CEACR reports are submitted to the next session of the International Labour Conference and examined by the tripartite Conference Committee on the Application of Standards. The Conference Committee considers a selection of observations, invites the concerned Government to respond to the observations and then presents recommendations to the Government to address specific issues or to invite ILO missions or technical assistance. The findings of the Conference Committee are published in its report.

The ILO regular system of supervision has been credited with progress in reforming some labour laws and policies in some countries.[17]In recent years, member States have also been “more receptive to the Committee‟s comments” and “tending to implement them more fully”.[18]

ILO regular supervisory process[19]

3.2 Special procedures

The special procedures are engaged upon the submission of a “representation” or a complaint.

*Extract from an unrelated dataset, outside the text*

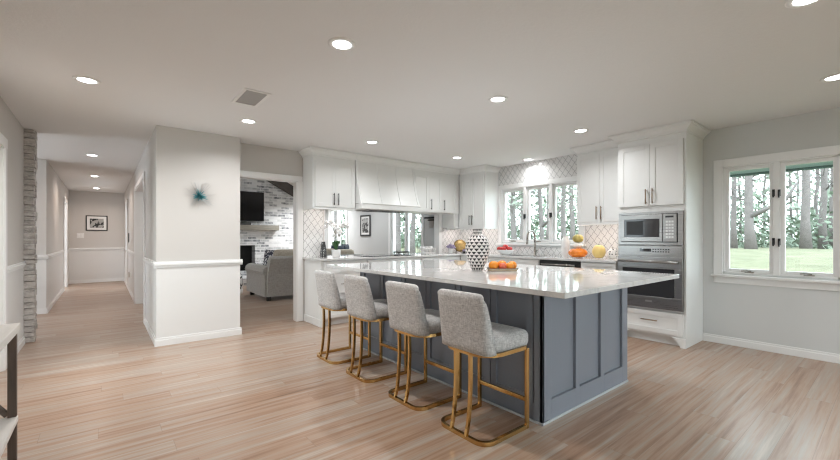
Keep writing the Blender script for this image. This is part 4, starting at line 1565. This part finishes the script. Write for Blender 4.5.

They include:

  • the procedure for representations on the application of ratified conventions
  • the procedure for complaints over the application of ratified conventions
  • the special procedure for complaints regarding freedom of association.

The representation procedure allows an industrial association of employers or workers to bring a “representation” or allegation to the ILO Governing Body against a member State for failure “to secure in any respect the effective observance within its jurisdiction of any Convention to which it is a party” (article 24, ILO Constitution). A tripartite Committee is set up by the Governing Body which examines the issues raised and the response of the Government concerned. If the Government response is not considered satisfactory, the Governing Body publishes both the representation and the response (article 25, ILO Constitution).

The representation must satisfy certain conditions before it can be examined by the Committee. Officers of the ILO Governing Body determine whether the representation has been submitted according to formal requirements and whether it establishes in what respects the Government is alleged to have failed to effectively observe a convention it has ratified.[20]